__AIM OF THE EXERCISE__:
Print the entries below word for word; the pictures stay out of your copy.
* start PROVIDED DATA *
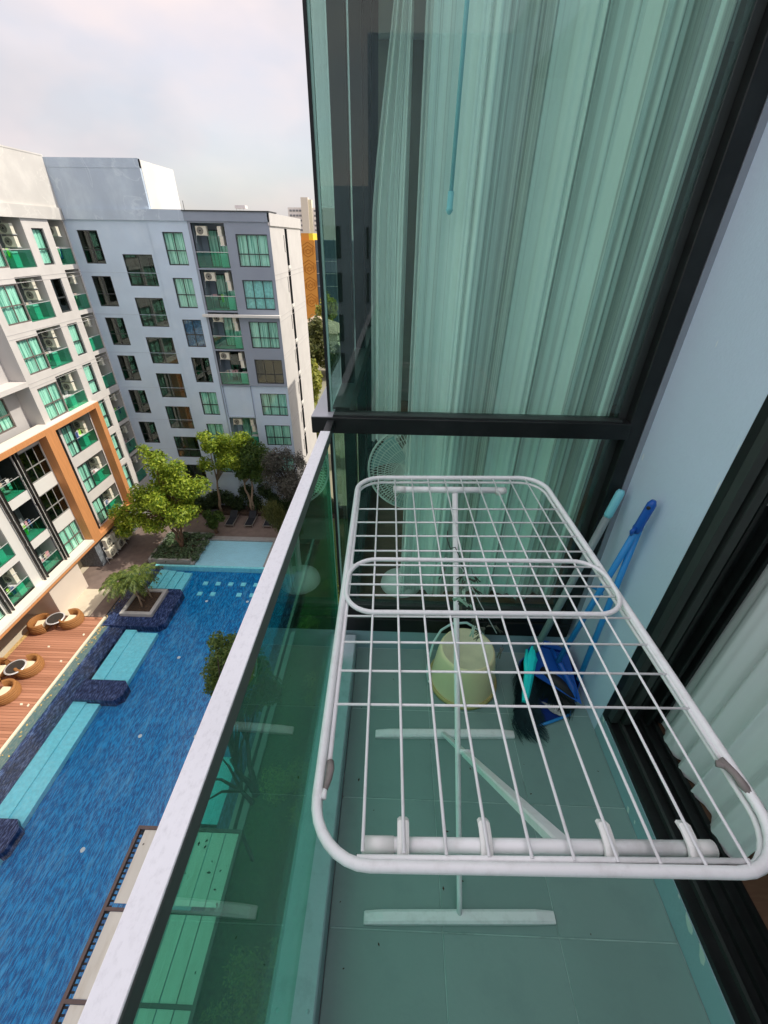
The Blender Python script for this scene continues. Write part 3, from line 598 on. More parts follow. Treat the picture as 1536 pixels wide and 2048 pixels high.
# ground storey
g = MB(); g.box(-27.0, -24.0, 20.9, 24.0, G, -19.33, mat('beige_wall', (0.72, 0.62, 0.52), 0.85, 0.02, 1)); g.build('beige_wall', lw)
g = MB(); g.box(-27.3, -27.05, 4, 20.9, G, -19.33, M_['room']); g.box(-28, -26.0, 24.0, 26.5, G, -19.33, M_['beige'] if 'beige' in M_ else M_['cream']); g.box(-26.5, -24.25, 26.4, 32.1, G, -19.33, mat('slate_rough', (0.16, 0.18, 0.20), 0.8, 0.3, 5, dirt=(0.4,0.42,0.45), dirt_scale=9, dirt_amt=0.6)); g.box(-26.5,-24.25,32.1,36,G,-19.33,M_['grey_bulk']); g.build('ground_storey_wall', lw)
for i, (y, z) in enumerate(((27.5, -20.5), (27.4, -21.5), (28.6, -20.6), (28.7, -21.55), (30.0, -20.5), (30.1, -21.5))):
    o = ac(None, (-23.85, y, z), math.pi); o.scale = (1.3, 1.15, 1.35)
    o.name = 'condenser_unit'; tag(o, ('upper ' if i % 2 == 0 else 'lower ')+'outdoor condenser on the dark wall below the orange frame, '+('nearest the beige wall', 'in the middle pair', 'deepest in the corner')[i//2], 'air conditioner', 'condensers on the dark ground storey wall')

# ================================================================ FAR BUILDING (shaded facade, plane y = 36)
YB = 36.0
fb = thing('apartment_block', (-17, 42, G), 'blue-grey apartment block facing the pool with a slate bay and tall blank rooftop wall', 'building')
rows = range(7)
h1 = [(-23.5, -22.0, -0.37-2.915*k, 1.73-2.915*k) for k in rows]
h2 = [(-20.6, -18.38, -1.82-2.90*k, 0.27-2.90*k) for k in rows]
h3 = [(-17.19, -15.68, -0.39-2.91*k, 1.69-2.91*k) for k in rows]
h4 = [(-14.98, -12.56, -0.53-2.905*k, 2.26-2.905*k) for k in rows]
h5 = [(-11.85, -9.55, -0.43-2.895*k, 1.62-2.905*k) for k in rows]
g = MB(); wall(g, 'F', YB, -24.2, -18.1, G, 2.36, [h for h in h1+h2], 0.18, M_['far_wall'])
wall(g, 'F', YB-0.09, -18.1, -15.18, G, 2.36, h3, 0.2, M_['far_wall']); g.box(-18.1, -18.09, YB-0.09, YB, G, 2.36, M_['far_wall'])
wall(g, 'F', YB, -15.18, -9.3, G, -9.32, [h for h in h4+h5 if h[3] < -9.4], 0.18, M_['far_wall'])
g.build('wall', fb)
g = MB(); wall(g, 'F', YB-0.12, -15.18, -9.3, -9.32, 2.36, [h for h in h4+h5 if h[3] > -9.4], 0.25, M_['dark_bay']); g.box(-15.18, -15.17, YB-0.12, YB, -9.32, 2.36, M_['dark_bay']); g.box(-15.17, -9.3, YB-0.12, YB-0.001, -9.33, -9.31, M_['dark_bay'])
g.box(-15.32, -9.25, YB-0.2, YB+2, 2.36, 2.93, M_['dark_bay']); g.box(-15.38, -9.2, YB-0.26, YB+2.05, 2.93, 3.0, M_['frame'])
g.build('slate_bay', fb)
g = MB(); g.box(-15.3, -9.2, YB-0.5, YB-0.12, -3.86, -3.68, M_['white']); g.build('ledge', fb)
g = MB(); g.box(-24.0, -18.1, YB-0.13, YB+0.3, 2.36, 3.0, M_['parapet']); g.box(-18.09, -15.33, YB-0.2, YB+0.3, 2.36, 3.02, M_['parapet']); g.box(-24.18, -17.72, YB-0.03, 36.2, 3.0, 5.78, M_['parapet']); g.box(-24.18, -17.72, YB-0.05, 36.2, 5.28, 5.80, M_['parapet'])
g.build('parapet', fb)
g = MB(); g.box(-24.18, -17.70, 36.21, 41.2, 2.9, 5.74, M_['white']); g.build('rooftop_block', fb)
g = MB(); g.box(-24.1, -9.8, 38.0, 46.8, G, 2.9, M_['grey_bulk']); g.build('core', fb)
hE = [(40.45, 41.3, -0.57-2.92*k, 2.05-2.92*k) for k in rows] + [(39.95, 40.13, 0.45-2.92*k, 1.6-2.92*k) for k in rows]
g = MB(); wall(g, 'L', -9.3, YB-0.12, 46.9, G, 2.15, hE, 0.35, M_['end_wall'], M_['room']); g.box(-9.36, -9.2, YB-0.2, 46.95, 2.15, 2.9, M_['end_wall']); g.box(-9.75, -9.66, 40.4, 41.4, G, 2.1, M_['room']); g.box(-9.76,-9.66,39.9,40.2,G,2.1,M_['frame'])
for k in range(6):
    z = -0.95-2.92*k; g.box(-9.3, -9.285, YB, 46.9, z, z+0.03, M_['grey_bulk']); g.box(-9.3, -9.285, YB, 46.9, z-0.35, z-0.32, M_['grey_bulk']); g.box(-9.3,-9.22,40.5,41.35,z+0.2,z+0.42,M_['white'])
g.build('end_wall', fb)
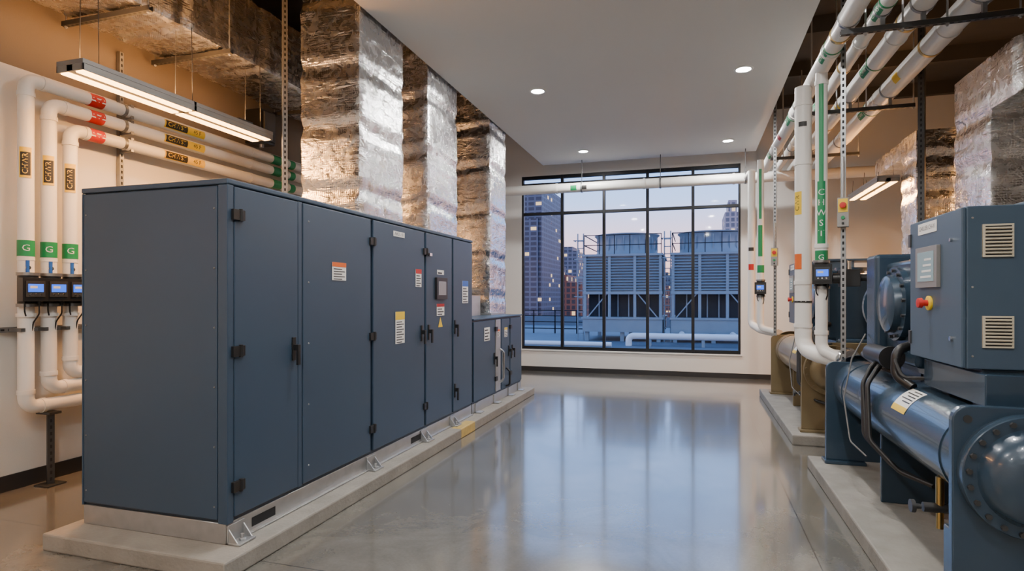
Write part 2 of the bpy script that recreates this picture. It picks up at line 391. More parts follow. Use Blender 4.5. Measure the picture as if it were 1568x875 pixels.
* end PROVIDED DATA *
__EXERCISE RESPONSE__:
The Blender Python script for this scene continues. Write part 3, from line 598 on. More parts follow. Treat the picture as 1536 pixels wide and 2048 pixels high.
# ground storey
g = MB(); g.box(-27.0, -24.0, 20.9, 24.0, G, -19.33, mat('beige_wall', (0.72, 0.62, 0.52), 0.85, 0.02, 1)); g.build('beige_wall', lw)
g = MB(); g.box(-27.3, -27.05, 4, 20.9, G, -19.33, M_['room']); g.box(-28, -26.0, 24.0, 26.5, G, -19.33, M_['beige'] if 'beige' in M_ else M_['cream']); g.box(-26.5, -24.25, 26.4, 32.1, G, -19.33, mat('slate_rough', (0.16, 0.18, 0.20), 0.8, 0.3, 5, dirt=(0.4,0.42,0.45), dirt_scale=9, dirt_amt=0.6)); g.box(-26.5,-24.25,32.1,36,G,-19.33,M_['grey_bulk']); g.build('ground_storey_wall', lw)
for i, (y, z) in enumerate(((27.5, -20.5), (27.4, -21.5), (28.6, -20.6), (28.7, -21.55), (30.0, -20.5), (30.1, -21.5))):
    o = ac(None, (-23.85, y, z), math.pi); o.scale = (1.3, 1.15, 1.35)
    o.name = 'condenser_unit'; tag(o, ('upper ' if i % 2 == 0 else 'lower ')+'outdoor condenser on the dark wall below the orange frame, '+('nearest the beige wall', 'in the middle pair', 'deepest in the corner')[i//2], 'air conditioner', 'condensers on the dark ground storey wall')

# ================================================================ FAR BUILDING (shaded facade, plane y = 36)
YB = 36.0
fb = thing('apartment_block', (-17, 42, G), 'blue-grey apartment block facing the pool with a slate bay and tall blank rooftop wall', 'building')
rows = range(7)
h1 = [(-23.5, -22.0, -0.37-2.915*k, 1.73-2.915*k) for k in rows]
h2 = [(-20.6, -18.38, -1.82-2.90*k, 0.27-2.90*k) for k in rows]
h3 = [(-17.19, -15.68, -0.39-2.91*k, 1.69-2.91*k) for k in rows]
h4 = [(-14.98, -12.56, -0.53-2.905*k, 2.26-2.905*k) for k in rows]
h5 = [(-11.85, -9.55, -0.43-2.895*k, 1.62-2.905*k) for k in rows]
g = MB(); wall(g, 'F', YB, -24.2, -18.1, G, 2.36, [h for h in h1+h2], 0.18, M_['far_wall'])
wall(g, 'F', YB-0.09, -18.1, -15.18, G, 2.36, h3, 0.2, M_['far_wall']); g.box(-18.1, -18.09, YB-0.09, YB, G, 2.36, M_['far_wall'])
wall(g, 'F', YB, -15.18, -9.3, G, -9.32, [h for h in h4+h5 if h[3] < -9.4], 0.18, M_['far_wall'])
g.build('wall', fb)
g = MB(); wall(g, 'F', YB-0.12, -15.18, -9.3, -9.32, 2.36, [h for h in h4+h5 if h[3] > -9.4], 0.25, M_['dark_bay']); g.box(-15.18, -15.17, YB-0.12, YB, -9.32, 2.36, M_['dark_bay']); g.box(-15.17, -9.3, YB-0.12, YB-0.001, -9.33, -9.31, M_['dark_bay'])
g.box(-15.32, -9.25, YB-0.2, YB+2, 2.36, 2.93, M_['dark_bay']); g.box(-15.38, -9.2, YB-0.26, YB+2.05, 2.93, 3.0, M_['frame'])
g.build('slate_bay', fb)
g = MB(); g.box(-15.3, -9.2, YB-0.5, YB-0.12, -3.86, -3.68, M_['white']); g.build('ledge', fb)
g = MB(); g.box(-24.0, -18.1, YB-0.13, YB+0.3, 2.36, 3.0, M_['parapet']); g.box(-18.09, -15.33, YB-0.2, YB+0.3, 2.36, 3.02, M_['parapet']); g.box(-24.18, -17.72, YB-0.03, 36.2, 3.0, 5.78, M_['parapet']); g.box(-24.18, -17.72, YB-0.05, 36.2, 5.28, 5.80, M_['parapet'])
g.build('parapet', fb)
g = MB(); g.box(-24.18, -17.70, 36.21, 41.2, 2.9, 5.74, M_['white']); g.build('rooftop_block', fb)
g = MB(); g.box(-24.1, -9.8, 38.0, 46.8, G, 2.9, M_['grey_bulk']); g.build('core', fb)
hE = [(40.45, 41.3, -0.57-2.92*k, 2.05-2.92*k) for k in rows] + [(39.95, 40.13, 0.45-2.92*k, 1.6-2.92*k) for k in rows]
g = MB(); wall(g, 'L', -9.3, YB-0.12, 46.9, G, 2.15, hE, 0.35, M_['end_wall'], M_['room']); g.box(-9.36, -9.2, YB-0.2, 46.95, 2.15, 2.9, M_['end_wall']); g.box(-9.75, -9.66, 40.4, 41.4, G, 2.1, M_['room']); g.box(-9.76,-9.66,39.9,40.2,G,2.1,M_['frame'])
for k in range(6):
    z = -0.95-2.92*k; g.box(-9.3, -9.285, YB, 46.9, z, z+0.03, M_['grey_bulk']); g.box(-9.3, -9.285, YB, 46.9, z-0.35, z-0.32, M_['grey_bulk']); g.box(-9.3,-9.22,40.5,41.35,z+0.2,z+0.42,M_['white'])
g.build('end_wall', fb)
Write part 2 of the bpy script that recreates this picture. It picks up at line 391. More parts follow. Use Blender 4.5. Measure the picture as if it were 1568x875 pixels.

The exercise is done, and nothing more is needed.